* Data provided
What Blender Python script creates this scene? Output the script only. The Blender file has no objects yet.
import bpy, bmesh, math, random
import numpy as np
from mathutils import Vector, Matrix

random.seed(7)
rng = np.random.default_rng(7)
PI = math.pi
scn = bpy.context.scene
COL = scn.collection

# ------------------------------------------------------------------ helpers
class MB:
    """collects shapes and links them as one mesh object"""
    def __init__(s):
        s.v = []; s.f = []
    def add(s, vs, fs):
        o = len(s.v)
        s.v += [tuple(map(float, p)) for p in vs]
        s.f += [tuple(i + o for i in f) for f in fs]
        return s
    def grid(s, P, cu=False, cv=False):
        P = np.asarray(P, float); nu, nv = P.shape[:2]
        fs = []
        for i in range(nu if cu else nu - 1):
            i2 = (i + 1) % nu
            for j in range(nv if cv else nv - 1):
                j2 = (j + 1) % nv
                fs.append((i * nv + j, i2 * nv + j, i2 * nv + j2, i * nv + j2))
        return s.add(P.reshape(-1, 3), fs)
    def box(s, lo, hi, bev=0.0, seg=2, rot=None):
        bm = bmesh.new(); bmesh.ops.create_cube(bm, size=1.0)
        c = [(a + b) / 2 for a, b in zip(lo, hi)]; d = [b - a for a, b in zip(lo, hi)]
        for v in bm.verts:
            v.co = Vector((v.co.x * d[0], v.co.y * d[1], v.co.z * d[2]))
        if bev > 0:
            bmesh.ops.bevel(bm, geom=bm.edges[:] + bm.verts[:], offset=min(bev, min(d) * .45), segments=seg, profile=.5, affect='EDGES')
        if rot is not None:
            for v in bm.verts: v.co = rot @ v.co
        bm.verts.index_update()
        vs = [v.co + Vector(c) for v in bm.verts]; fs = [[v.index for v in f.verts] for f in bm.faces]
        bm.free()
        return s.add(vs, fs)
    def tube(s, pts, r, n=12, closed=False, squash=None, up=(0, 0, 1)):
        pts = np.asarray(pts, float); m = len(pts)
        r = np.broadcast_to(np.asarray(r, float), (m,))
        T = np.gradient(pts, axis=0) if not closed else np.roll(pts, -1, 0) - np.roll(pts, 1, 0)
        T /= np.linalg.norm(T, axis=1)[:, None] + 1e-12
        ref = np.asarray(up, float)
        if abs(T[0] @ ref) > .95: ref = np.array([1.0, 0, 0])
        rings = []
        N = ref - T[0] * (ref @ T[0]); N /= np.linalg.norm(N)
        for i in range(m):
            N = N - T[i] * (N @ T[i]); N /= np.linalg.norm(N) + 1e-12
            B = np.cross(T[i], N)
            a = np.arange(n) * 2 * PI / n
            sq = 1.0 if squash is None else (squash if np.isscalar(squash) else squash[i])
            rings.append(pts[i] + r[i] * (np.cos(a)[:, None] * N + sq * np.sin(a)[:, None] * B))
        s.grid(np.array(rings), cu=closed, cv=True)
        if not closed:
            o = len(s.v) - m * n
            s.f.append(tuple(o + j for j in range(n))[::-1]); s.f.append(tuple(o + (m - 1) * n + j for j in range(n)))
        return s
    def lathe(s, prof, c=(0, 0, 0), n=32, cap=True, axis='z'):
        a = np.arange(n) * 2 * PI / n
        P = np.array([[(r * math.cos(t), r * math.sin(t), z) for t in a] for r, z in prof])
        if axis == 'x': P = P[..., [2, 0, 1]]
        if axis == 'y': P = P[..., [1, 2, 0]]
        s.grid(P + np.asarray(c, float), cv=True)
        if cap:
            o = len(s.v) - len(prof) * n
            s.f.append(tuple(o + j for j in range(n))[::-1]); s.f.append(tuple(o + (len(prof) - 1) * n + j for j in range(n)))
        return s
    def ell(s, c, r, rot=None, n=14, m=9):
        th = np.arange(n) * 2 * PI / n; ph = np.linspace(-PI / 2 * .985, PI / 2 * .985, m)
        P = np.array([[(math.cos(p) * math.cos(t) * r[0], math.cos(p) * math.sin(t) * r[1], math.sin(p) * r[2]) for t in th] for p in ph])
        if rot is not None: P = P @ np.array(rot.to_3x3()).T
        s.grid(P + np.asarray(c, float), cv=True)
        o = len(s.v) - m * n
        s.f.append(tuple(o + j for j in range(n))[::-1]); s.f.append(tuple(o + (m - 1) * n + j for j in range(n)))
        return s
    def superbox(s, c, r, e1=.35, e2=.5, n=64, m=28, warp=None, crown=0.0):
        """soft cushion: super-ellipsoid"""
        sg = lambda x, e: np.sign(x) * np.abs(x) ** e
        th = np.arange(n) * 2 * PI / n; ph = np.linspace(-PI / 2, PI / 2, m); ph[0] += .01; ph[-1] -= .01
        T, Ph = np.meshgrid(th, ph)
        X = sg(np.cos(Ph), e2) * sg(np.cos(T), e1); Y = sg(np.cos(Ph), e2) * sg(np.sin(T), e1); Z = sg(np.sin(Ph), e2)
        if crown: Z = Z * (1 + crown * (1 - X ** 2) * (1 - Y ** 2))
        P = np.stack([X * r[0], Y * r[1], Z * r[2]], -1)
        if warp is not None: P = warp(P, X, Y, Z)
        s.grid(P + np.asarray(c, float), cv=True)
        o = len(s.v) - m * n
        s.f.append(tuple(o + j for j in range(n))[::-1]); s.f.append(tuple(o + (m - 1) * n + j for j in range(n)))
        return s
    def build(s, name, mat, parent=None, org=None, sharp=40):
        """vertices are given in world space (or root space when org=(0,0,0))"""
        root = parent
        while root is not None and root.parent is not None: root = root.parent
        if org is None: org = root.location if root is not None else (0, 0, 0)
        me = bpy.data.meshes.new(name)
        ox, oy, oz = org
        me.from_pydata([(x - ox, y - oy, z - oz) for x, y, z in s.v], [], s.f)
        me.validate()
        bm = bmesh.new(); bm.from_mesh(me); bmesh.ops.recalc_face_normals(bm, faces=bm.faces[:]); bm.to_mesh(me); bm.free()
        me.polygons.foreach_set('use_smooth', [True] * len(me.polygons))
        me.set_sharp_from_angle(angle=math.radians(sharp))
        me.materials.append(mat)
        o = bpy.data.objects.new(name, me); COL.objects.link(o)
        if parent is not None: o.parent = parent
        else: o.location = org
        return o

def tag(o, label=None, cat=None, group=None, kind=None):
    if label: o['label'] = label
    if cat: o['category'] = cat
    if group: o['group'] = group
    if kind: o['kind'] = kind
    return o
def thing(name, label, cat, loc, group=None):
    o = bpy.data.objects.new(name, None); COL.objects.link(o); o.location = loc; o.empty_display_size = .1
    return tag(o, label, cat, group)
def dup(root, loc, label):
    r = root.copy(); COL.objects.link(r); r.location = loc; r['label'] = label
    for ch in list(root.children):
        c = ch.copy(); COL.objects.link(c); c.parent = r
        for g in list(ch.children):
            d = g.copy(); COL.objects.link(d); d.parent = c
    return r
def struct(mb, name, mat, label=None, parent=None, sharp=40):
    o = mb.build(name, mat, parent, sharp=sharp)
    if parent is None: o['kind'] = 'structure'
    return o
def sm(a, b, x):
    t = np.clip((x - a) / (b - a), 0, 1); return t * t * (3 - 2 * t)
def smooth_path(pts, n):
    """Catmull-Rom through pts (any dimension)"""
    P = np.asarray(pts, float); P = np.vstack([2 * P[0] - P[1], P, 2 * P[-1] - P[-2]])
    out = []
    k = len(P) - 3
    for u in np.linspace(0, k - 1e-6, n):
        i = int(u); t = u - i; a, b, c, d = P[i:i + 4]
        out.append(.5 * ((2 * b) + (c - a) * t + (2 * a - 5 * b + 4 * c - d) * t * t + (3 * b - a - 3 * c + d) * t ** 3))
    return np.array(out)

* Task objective
Return the opening line of the data and every line after it through the line containing "COL = scn.collection", please, exactly as written and with nothing added.

* The solution
What Blender Python script creates this scene? Output the script only. The Blender file has no objects yet.
import bpy, bmesh, math, random
import numpy as np
from mathutils import Vector, Matrix

random.seed(7)
rng = np.random.default_rng(7)
PI = math.pi
scn = bpy.context.scene
COL = scn.collection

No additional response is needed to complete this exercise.